Nor any drop to sell.

At least that’s what they want us to believe:

The latest government records show U.S. inventories are bloated with a virtual sea of surplus crude, enough to fuel 15 million cars for a year. Inventories have grown by 26 million barrels since the beginning of the year alone.

Sounds like a lot. But those “15 million cars” are a drop in the American auto bucket: in 2006 there were 251 million registered passenger vehicles in the US, with 54% as regular cars and 40% as SUVs and pick-up trucks.

Weekly crude oil reserves as in days of supply

Weekly crude oil reserves as in days of supply

This extra inventory actually represents 25 days of supply, although the annualized average is closer to 22 days. Better than the 18 days of 2003-2004, but still a far cry from the 1980s, when supply would last 26 to 28 days.

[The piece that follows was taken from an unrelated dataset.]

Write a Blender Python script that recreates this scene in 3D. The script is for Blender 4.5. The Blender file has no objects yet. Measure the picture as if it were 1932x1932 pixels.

Weekly oil reserves (excluding strategic reserves)

Weekly oil reserves (excluding strategic reserves)

In absolute numbers, today’s reserves of 350 million barrels match the normal reserves for most of the 1980s. In fact, it wasn’t until 1994 that reserves started to creep down and oscillate heavily. If we are “bloated with a virtual sea of surplus”, what would we say of those 12 years when reserves matched today’s?

Oil imports have been steady for four years while demand slumped. But global economy will eventually turn around and demand will rise swiftly. For something that springs out of the ground, one would think oil production would be able to keep up with consumer whims, but things don’t really work that way. When the demand hike happens, we might see a sudden rise on oil prices as producers scramble.